Michael Roche, owner of Roche Fruit, Yakima, said he had bitter pit in Gala and Honeycrisp. Gala is generally believed less susceptible.

Greg Clevenger, salesman for Northern Fruit Co., East Wenatchee, said the company had to repack 15 percent of its early Golden Delicious to weed out bitter pit. It’s been a problem in early Fuji and Honeycrisp, he said.

Contacted later, Ines Hanrahan, postharvest physiologist at the Washington Tree Fruit Research Commission, said she’s not surprised because prolonged daytime and nighttime heat this fall meant trees were not taking in enough calcium.

June through August was the second hottest on record in Washington and August lows were the warmest on record, according to Washington State University AgWeatherNet.

Growers spray calcium on the trees as part of their horticultural routines and there’s not much more they could do, Hanrahan said. The culled fruit can be used in apple juice and sauce, she said.

Honeycrisp is the most susceptible but Golden and Red Delicious and Granny Smith get it, she said. Blotch pit, a related disorder, is likely to show up more in January after fruit has been stored a while, she said.

At the meeting, a dozen company leaders, who also are members of the Apple Commission board, said they are picking over estimate on Red Delicious and Granny Smith and below estimate on Gala, Honeycrisp and Golden Delicious.

Most of them said that by the Dec. 1 storage report the crop will remain close to the 119.8 million, 40-pound, fresh-packed boxes industry forecast of Aug. 1. The number is revised at storage reports at the first of every month starting in November and going through the year-long sales season.

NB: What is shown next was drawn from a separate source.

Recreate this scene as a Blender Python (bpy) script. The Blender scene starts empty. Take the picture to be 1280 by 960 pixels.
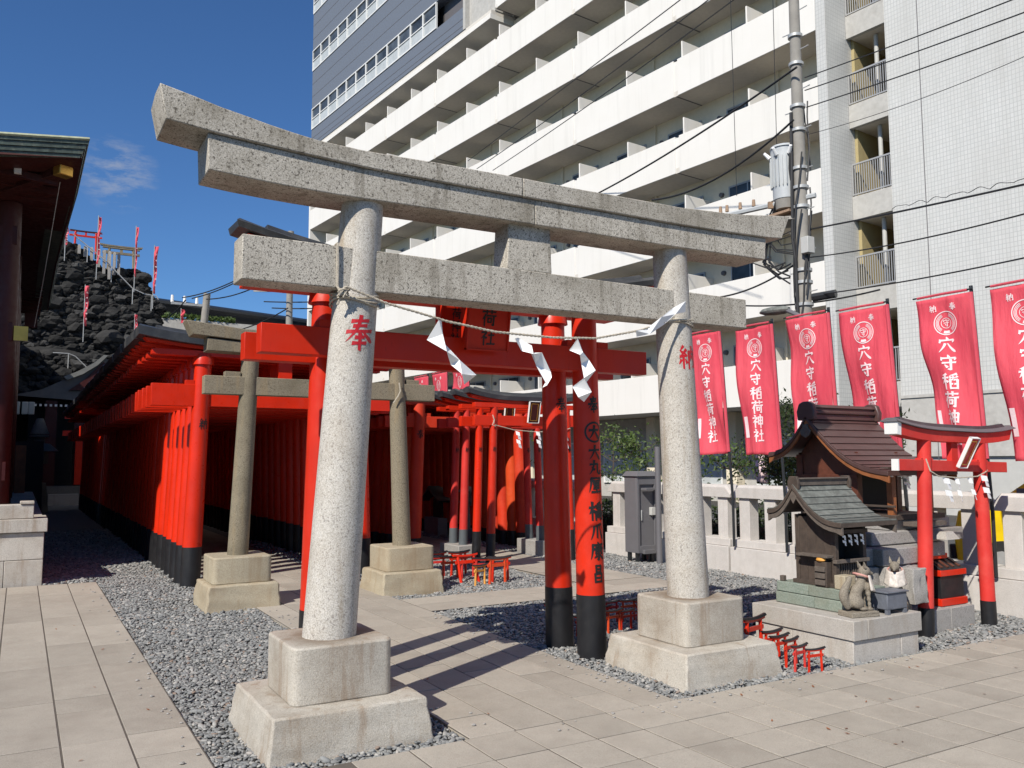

Gala did not color well because weather stayed hot too long and there’s great diversity in fruit size, some said. Red Delicious are larger which is a concern since smaller reds sell better overseas, said Todd Fryhover, Commission president.

Stemilt Growers Inc., Wenatchee, is short on Gala and Honeycrisp, but should be on estimate with conventional apples while maybe 20 percent short on organic, said West Mathison, Stemilt president.

Mexico’s apple crop is now looking like 22 million boxes instead of 29 million and it doesn’t have a lot of storage, Thomas said. Mexico is Washington’s No. 1 apple export market.

New York and Michigan have large crops and a lack of pickers, Thomas said.

They have a lot of challenges and are selling apples at 59 cents a pound which is freight costs for Washington companies shipping apples to the East, Mathison said.

“I’m surprised we’ve moved as much as we have out there,” he said.